Here’s a great graphic the Tribune apps team came up with, showing some information about bee-dependent crops.


More soon about how the hives are doing.

— Liam

Did a very quick check on the two hives today, as is recommended for new colonies. The bees are bringing in lots of honey and pollen and each of the two hives has drawn out about three frames of comb and is working on a fourth. Newly laid eggs were present in the one frame I checked closely in each hive. The north hive has a much darker-colored queen than the south hive, and I saw her. Tried to take a photo, but the problem with doing that with an iPhone when you have a bee bonnet on is that it’s hard to make sure of the focus. So you’ll have to do without a photo of her for this week. Here’s a photo of the fourth frame of comb, though:

Bees in our north hive are drawing out their fourth frame of comb in a week.

Bees in our north hive are drawing out their fourth frame of comb in a week.

The two hives have been sucking down sugar syrup quickly. I haven’t done a full check yet, but this morning, despite the threat of rain, I had to go in to make sure the queens were out of the cages. When we installed them, the attendant bees had already done a good job of eating away much of the candy, but I poked a hole in each cage’s piece to make sure they could get out. They’d been in with the bees for almost a week in the packages, so I figured the bees would have already accepted their queenship. It was striking how different they looked. A smaller, darker queen in one cage, a visibly larger, more Italian-looking queen in the other. Today, both queens were out of the cages, and the bees have been doing a lot of comb-building. So I got the cages out and left them alone. We’ll see how they are, and If the queens are laying, at the end of the week.

— Liam

Starting again

Well, we had Colony Collapse this winter, so we started anew today. We tried to order northern-bred bees, but the shipments were cancelled because the cold spring killed half of the supplier’s first shipment. It’s been a busy winter for me, for personal reasons, but we were able to get two hives in shape enough to install two packages from an alternate supplier today. I’ll try to keep up the blog this year. as things move along.


Hive hot, missed a swarm

Rainy week last week kept me out of the hive. Today, hot day, bees were happy though. The queen is laying profusely, 10 or 11 full frames of brood. She’s moving between the two hive bodies still, but there was a lot more room on the lower, so we did a reverse of the hive bodies. Added a super. More details later.

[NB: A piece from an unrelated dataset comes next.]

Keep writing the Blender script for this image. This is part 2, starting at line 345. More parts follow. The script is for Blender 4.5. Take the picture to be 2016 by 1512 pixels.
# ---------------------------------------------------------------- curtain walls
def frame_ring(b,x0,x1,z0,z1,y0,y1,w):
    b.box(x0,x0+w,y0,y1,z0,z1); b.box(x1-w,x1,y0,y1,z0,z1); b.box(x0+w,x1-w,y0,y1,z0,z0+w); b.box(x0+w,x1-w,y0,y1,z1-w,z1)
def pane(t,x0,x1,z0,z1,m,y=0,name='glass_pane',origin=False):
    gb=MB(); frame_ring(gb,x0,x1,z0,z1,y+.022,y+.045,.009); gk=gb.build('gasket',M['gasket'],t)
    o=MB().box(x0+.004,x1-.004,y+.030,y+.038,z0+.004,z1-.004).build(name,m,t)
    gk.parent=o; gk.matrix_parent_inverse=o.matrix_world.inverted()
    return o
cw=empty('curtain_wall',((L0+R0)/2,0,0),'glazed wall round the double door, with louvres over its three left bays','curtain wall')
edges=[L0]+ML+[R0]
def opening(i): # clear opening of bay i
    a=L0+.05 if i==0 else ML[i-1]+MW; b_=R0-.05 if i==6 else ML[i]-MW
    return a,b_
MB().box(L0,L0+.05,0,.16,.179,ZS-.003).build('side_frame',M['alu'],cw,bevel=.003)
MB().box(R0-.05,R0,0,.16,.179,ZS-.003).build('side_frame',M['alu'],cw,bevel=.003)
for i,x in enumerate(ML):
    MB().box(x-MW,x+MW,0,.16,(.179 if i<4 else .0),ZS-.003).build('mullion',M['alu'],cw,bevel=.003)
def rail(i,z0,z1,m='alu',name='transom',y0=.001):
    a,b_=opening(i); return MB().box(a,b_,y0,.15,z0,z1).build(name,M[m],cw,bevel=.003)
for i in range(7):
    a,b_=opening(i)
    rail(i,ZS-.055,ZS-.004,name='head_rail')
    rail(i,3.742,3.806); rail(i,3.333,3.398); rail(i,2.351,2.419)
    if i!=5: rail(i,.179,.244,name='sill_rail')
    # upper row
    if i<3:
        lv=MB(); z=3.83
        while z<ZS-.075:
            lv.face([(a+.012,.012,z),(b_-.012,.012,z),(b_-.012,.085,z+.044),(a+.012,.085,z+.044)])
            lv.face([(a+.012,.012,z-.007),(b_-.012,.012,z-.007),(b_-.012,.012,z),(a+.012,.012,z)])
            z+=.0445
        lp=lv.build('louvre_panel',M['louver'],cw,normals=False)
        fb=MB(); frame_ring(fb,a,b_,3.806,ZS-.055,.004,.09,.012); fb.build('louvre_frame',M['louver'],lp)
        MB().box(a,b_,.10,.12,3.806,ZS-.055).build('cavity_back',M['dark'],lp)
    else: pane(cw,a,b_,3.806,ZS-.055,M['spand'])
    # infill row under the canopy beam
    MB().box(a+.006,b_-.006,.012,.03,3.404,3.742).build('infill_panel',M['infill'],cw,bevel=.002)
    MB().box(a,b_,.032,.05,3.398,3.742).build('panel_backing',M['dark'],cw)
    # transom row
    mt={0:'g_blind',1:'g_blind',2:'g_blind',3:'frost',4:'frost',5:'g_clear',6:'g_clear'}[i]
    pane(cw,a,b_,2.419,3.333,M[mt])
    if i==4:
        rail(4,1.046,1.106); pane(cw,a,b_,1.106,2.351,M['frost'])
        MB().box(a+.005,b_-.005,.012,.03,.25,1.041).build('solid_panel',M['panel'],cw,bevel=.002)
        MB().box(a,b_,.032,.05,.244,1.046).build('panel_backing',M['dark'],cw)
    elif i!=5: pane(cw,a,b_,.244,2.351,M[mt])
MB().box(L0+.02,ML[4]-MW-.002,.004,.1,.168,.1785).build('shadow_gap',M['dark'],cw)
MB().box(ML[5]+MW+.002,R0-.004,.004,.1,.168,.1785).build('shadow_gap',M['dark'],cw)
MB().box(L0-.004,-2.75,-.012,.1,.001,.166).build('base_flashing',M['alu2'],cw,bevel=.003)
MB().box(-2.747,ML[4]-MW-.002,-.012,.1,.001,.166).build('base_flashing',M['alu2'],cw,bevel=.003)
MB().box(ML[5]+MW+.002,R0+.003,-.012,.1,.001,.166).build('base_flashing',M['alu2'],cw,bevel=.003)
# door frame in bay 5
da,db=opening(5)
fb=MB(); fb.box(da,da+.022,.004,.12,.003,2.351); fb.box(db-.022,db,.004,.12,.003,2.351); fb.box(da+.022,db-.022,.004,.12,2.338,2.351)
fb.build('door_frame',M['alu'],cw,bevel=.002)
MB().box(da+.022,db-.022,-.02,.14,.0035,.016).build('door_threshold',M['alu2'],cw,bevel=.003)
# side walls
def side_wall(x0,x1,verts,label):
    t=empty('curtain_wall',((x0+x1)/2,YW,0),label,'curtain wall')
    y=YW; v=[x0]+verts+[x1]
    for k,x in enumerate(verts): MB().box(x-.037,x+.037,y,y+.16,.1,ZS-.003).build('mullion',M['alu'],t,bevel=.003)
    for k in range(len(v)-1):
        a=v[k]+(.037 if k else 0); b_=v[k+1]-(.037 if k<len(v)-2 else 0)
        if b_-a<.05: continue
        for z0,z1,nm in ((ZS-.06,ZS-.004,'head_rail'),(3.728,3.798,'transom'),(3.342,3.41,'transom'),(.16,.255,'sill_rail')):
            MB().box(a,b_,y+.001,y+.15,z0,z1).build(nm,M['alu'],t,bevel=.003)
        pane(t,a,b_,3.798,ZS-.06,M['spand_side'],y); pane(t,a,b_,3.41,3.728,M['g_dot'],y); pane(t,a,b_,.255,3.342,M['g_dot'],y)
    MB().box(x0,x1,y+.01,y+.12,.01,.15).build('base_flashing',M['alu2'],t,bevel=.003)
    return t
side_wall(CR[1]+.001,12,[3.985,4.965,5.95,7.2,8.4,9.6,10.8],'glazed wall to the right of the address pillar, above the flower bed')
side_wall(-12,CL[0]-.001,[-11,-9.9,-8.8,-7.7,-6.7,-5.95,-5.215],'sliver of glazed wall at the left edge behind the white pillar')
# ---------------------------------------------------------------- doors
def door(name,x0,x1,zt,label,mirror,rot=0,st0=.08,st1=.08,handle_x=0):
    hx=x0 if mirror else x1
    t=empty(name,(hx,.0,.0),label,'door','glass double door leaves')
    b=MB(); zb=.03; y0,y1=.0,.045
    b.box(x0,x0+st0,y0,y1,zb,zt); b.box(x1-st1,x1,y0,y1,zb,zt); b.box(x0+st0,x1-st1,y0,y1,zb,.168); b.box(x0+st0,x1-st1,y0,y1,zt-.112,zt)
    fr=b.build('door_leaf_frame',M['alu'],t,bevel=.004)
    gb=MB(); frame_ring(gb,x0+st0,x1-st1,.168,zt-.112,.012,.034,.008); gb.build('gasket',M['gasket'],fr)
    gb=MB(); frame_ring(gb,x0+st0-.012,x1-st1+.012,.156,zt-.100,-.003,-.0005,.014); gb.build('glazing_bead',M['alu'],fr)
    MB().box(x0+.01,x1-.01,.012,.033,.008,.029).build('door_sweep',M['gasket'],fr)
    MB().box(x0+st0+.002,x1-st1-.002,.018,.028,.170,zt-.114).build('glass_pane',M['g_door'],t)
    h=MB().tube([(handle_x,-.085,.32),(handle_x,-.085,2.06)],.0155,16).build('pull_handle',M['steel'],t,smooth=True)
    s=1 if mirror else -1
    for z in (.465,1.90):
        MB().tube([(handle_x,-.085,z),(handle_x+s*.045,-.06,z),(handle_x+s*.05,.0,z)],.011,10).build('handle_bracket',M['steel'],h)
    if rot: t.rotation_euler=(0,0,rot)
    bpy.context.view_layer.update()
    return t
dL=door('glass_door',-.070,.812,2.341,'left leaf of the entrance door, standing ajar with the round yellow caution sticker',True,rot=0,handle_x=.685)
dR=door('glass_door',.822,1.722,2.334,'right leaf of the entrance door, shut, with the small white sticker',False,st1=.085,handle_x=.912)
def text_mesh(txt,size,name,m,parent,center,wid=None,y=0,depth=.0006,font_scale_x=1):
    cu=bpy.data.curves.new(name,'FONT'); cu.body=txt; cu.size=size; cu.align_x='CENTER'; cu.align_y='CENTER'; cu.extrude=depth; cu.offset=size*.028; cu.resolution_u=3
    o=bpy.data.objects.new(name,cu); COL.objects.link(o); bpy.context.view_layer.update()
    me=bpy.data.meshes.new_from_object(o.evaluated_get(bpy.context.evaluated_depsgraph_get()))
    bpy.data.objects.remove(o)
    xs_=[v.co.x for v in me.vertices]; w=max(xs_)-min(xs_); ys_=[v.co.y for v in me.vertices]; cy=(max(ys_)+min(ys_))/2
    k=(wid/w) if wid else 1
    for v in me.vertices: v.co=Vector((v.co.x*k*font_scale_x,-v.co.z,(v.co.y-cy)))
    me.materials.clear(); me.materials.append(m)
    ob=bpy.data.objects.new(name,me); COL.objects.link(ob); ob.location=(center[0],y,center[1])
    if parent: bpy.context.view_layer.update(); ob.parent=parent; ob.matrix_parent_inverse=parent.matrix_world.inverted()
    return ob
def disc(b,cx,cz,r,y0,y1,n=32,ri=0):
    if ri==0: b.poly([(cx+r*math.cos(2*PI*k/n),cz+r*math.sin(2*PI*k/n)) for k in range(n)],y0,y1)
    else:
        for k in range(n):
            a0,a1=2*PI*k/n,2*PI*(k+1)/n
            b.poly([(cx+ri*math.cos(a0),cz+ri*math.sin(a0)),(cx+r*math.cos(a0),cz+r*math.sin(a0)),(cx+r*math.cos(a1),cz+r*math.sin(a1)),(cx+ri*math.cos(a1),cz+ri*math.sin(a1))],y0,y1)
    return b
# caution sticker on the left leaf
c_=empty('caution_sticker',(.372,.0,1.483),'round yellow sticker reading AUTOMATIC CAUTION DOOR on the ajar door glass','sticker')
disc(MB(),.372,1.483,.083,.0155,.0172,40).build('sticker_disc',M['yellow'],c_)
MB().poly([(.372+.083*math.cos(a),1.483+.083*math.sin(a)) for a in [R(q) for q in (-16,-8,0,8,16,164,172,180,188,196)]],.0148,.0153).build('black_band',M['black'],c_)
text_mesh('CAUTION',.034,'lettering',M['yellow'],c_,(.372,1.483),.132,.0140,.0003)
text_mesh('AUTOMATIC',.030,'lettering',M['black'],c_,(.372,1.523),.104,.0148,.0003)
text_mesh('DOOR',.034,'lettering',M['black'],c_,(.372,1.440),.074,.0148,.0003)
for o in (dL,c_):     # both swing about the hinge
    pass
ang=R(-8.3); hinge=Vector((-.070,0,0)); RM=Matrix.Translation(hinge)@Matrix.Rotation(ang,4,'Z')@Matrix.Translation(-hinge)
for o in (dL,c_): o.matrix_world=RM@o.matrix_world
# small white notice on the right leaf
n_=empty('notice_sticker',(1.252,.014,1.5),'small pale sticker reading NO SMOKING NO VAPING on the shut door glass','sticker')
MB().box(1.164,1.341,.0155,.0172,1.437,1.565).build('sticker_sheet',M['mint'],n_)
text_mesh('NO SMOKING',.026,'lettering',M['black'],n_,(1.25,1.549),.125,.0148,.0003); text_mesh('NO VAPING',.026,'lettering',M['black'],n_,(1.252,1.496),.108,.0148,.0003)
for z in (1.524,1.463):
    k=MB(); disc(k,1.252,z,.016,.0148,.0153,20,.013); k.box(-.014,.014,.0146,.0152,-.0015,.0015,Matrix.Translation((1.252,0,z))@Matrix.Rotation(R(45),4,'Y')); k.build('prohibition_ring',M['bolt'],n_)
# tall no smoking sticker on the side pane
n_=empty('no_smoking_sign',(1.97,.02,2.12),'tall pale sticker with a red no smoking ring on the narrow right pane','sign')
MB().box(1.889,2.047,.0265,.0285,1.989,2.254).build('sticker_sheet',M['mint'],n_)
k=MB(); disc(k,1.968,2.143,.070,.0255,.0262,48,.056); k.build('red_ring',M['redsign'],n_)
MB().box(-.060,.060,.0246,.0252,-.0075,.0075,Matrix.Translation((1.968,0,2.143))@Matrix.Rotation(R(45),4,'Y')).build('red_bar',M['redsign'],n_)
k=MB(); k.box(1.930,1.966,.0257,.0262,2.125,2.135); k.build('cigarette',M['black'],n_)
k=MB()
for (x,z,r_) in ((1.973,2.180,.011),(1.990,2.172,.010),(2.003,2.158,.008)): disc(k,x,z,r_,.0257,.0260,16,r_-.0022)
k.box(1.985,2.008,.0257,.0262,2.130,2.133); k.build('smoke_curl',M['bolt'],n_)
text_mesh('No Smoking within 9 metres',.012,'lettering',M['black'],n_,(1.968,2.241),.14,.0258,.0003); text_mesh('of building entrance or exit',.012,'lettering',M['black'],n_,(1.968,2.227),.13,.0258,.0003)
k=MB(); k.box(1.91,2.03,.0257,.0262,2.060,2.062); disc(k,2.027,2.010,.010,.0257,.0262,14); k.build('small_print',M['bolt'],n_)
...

On an unrelated note, got an email about a swarm in Winnetka, but after almost dropping everything to go catch them, learned they were about 20 feet up a tree. Too high for me today, I’m afraid. Hope someone gets them.


I haven’t been keeping up this blog recently, but have decided to start up again this summer. We lost both our colonies this winter, but the new hive is doing well. I’ll write more about that soon.

For now, here’s some fresh Illinois bee news. The harsh winter led to high losses here, and that has pumpkin, raspberry and apple farmers scrambling, according to this Associated Press report.


A little Chicago bee news

Via @BestBeekeeper: Epicurious has a feature about a biking beekeeper here in Chicago, Jana Kinsman, that’s worth a look. Another beekeeper inspired by news of Colony Collapse Disorder.